What the task asks
Extract the listing in its entirety, keeping each line identical to the original.

Available data
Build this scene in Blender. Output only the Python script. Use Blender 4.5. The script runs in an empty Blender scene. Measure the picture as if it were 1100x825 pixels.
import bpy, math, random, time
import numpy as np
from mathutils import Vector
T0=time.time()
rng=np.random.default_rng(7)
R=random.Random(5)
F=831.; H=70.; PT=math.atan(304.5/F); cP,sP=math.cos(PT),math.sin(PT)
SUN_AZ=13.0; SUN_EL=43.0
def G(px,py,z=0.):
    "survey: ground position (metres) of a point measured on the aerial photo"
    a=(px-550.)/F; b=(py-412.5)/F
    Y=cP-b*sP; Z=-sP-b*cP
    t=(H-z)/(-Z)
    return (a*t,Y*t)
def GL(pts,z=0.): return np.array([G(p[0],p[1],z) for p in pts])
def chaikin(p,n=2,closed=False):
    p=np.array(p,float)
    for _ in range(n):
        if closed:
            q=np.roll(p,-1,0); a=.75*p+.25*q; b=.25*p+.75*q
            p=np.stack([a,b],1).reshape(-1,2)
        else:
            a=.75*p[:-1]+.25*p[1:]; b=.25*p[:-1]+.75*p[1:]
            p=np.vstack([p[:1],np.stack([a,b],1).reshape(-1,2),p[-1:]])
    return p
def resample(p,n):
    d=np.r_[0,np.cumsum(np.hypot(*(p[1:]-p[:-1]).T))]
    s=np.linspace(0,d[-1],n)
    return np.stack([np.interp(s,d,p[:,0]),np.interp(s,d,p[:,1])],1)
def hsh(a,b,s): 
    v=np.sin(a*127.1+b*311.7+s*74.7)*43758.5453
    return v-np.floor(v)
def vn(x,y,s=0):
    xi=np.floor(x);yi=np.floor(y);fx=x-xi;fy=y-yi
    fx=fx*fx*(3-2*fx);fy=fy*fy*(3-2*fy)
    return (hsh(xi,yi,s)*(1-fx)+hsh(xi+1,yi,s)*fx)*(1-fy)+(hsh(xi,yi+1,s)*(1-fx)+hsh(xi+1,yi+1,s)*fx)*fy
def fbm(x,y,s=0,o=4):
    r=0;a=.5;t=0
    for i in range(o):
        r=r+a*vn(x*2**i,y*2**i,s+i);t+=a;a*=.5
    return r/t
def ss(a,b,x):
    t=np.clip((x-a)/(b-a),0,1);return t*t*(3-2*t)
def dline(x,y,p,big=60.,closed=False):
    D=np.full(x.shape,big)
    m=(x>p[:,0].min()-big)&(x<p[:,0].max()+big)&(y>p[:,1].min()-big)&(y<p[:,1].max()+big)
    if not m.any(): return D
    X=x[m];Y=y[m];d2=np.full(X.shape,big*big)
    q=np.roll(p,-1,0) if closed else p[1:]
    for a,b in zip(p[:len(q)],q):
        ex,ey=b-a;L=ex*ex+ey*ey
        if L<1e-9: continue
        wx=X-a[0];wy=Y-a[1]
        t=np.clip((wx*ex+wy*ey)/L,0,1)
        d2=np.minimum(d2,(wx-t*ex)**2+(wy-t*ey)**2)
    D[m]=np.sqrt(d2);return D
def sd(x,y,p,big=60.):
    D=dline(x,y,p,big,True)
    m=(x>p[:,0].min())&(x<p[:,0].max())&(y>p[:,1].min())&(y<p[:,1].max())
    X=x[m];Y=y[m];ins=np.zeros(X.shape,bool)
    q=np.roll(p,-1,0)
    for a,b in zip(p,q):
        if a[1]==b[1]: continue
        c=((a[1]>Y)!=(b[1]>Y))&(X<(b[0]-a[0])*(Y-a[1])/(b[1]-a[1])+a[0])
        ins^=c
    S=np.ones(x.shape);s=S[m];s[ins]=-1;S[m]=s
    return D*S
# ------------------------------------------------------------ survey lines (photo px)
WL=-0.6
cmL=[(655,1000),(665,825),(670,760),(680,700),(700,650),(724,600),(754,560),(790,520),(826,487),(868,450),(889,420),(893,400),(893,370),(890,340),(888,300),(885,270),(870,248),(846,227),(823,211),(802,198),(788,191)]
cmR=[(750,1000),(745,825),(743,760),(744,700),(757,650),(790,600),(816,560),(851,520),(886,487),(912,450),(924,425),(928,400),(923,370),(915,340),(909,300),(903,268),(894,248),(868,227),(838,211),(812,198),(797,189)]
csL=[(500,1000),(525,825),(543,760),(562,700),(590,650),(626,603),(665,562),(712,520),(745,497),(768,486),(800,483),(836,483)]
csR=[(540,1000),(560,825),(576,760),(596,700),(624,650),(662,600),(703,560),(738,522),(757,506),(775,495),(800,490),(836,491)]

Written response
Build this scene in Blender. Output only the Python script. Use Blender 4.5. The script runs in an empty Blender scene. Measure the picture as if it were 1100x825 pixels.
import bpy, math, random, time
import numpy as np
from mathutils import Vector
T0=time.time()
rng=np.random.default_rng(7)
R=random.Random(5)
F=831.; H=70.; PT=math.atan(304.5/F); cP,sP=math.cos(PT),math.sin(PT)
SUN_AZ=13.0; SUN_EL=43.0
def G(px,py,z=0.):
    "survey: ground position (metres) of a point measured on the aerial photo"
    a=(px-550.)/F; b=(py-412.5)/F
    Y=cP-b*sP; Z=-sP-b*cP
    t=(H-z)/(-Z)
    return (a*t,Y*t)
def GL(pts,z=0.): return np.array([G(p[0],p[1],z) for p in pts])
def chaikin(p,n=2,closed=False):
    p=np.array(p,float)
    for _ in range(n):
        if closed:
            q=np.roll(p,-1,0); a=.75*p+.25*q; b=.25*p+.75*q
            p=np.stack([a,b],1).reshape(-1,2)
        else:
            a=.75*p[:-1]+.25*p[1:]; b=.25*p[:-1]+.75*p[1:]
            p=np.vstack([p[:1],np.stack([a,b],1).reshape(-1,2),p[-1:]])
    return p
def resample(p,n):
    d=np.r_[0,np.cumsum(np.hypot(*(p[1:]-p[:-1]).T))]
    s=np.linspace(0,d[-1],n)
    return np.stack([np.interp(s,d,p[:,0]),np.interp(s,d,p[:,1])],1)
def hsh(a,b,s): 
    v=np.sin(a*127.1+b*311.7+s*74.7)*43758.5453
    return v-np.floor(v)
def vn(x,y,s=0):
    xi=np.floor(x);yi=np.floor(y);fx=x-xi;fy=y-yi
    fx=fx*fx*(3-2*fx);fy=fy*fy*(3-2*fy)
    return (hsh(xi,yi,s)*(1-fx)+hsh(xi+1,yi,s)*fx)*(1-fy)+(hsh(xi,yi+1,s)*(1-fx)+hsh(xi+1,yi+1,s)*fx)*fy
def fbm(x,y,s=0,o=4):
    r=0;a=.5;t=0
    for i in range(o):
        r=r+a*vn(x*2**i,y*2**i,s+i);t+=a;a*=.5
    return r/t
def ss(a,b,x):
    t=np.clip((x-a)/(b-a),0,1);return t*t*(3-2*t)
def dline(x,y,p,big=60.,closed=False):
    D=np.full(x.shape,big)
    m=(x>p[:,0].min()-big)&(x<p[:,0].max()+big)&(y>p[:,1].min()-big)&(y<p[:,1].max()+big)
    if not m.any(): return D
    X=x[m];Y=y[m];d2=np.full(X.shape,big*big)
    q=np.roll(p,-1,0) if closed else p[1:]
    for a,b in zip(p[:len(q)],q):
        ex,ey=b-a;L=ex*ex+ey*ey
        if L<1e-9: continue
        wx=X-a[0];wy=Y-a[1]
        t=np.clip((wx*ex+wy*ey)/L,0,1)
        d2=np.minimum(d2,(wx-t*ex)**2+(wy-t*ey)**2)
    D[m]=np.sqrt(d2);return D
def sd(x,y,p,big=60.):
    D=dline(x,y,p,big,True)
    m=(x>p[:,0].min())&(x<p[:,0].max())&(y>p[:,1].min())&(y<p[:,1].max())
    X=x[m];Y=y[m];ins=np.zeros(X.shape,bool)
    q=np.roll(p,-1,0)
    for a,b in zip(p,q):
        if a[1]==b[1]: continue
        c=((a[1]>Y)!=(b[1]>Y))&(X<(b[0]-a[0])*(Y-a[1])/(b[1]-a[1])+a[0])
        ins^=c
    S=np.ones(x.shape);s=S[m];s[ins]=-1;S[m]=s
    return D*S
# ------------------------------------------------------------ survey lines (photo px)
WL=-0.6
cmL=[(655,1000),(665,825),(670,760),(680,700),(700,650),(724,600),(754,560),(790,520),(826,487),(868,450),(889,420),(893,400),(893,370),(890,340),(888,300),(885,270),(870,248),(846,227),(823,211),(802,198),(788,191)]
cmR=[(750,1000),(745,825),(743,760),(744,700),(757,650),(790,600),(816,560),(851,520),(886,487),(912,450),(924,425),(928,400),(923,370),(915,340),(909,300),(903,268),(894,248),(868,227),(838,211),(812,198),(797,189)]
csL=[(500,1000),(525,825),(543,760),(562,700),(590,650),(626,603),(665,562),(712,520),(745,497),(768,486),(800,483),(836,483)]
csR=[(540,1000),(560,825),(576,760),(596,700),(624,650),(662,600),(703,560),(738,522),(757,506),(775,495),(800,490),(836,491)]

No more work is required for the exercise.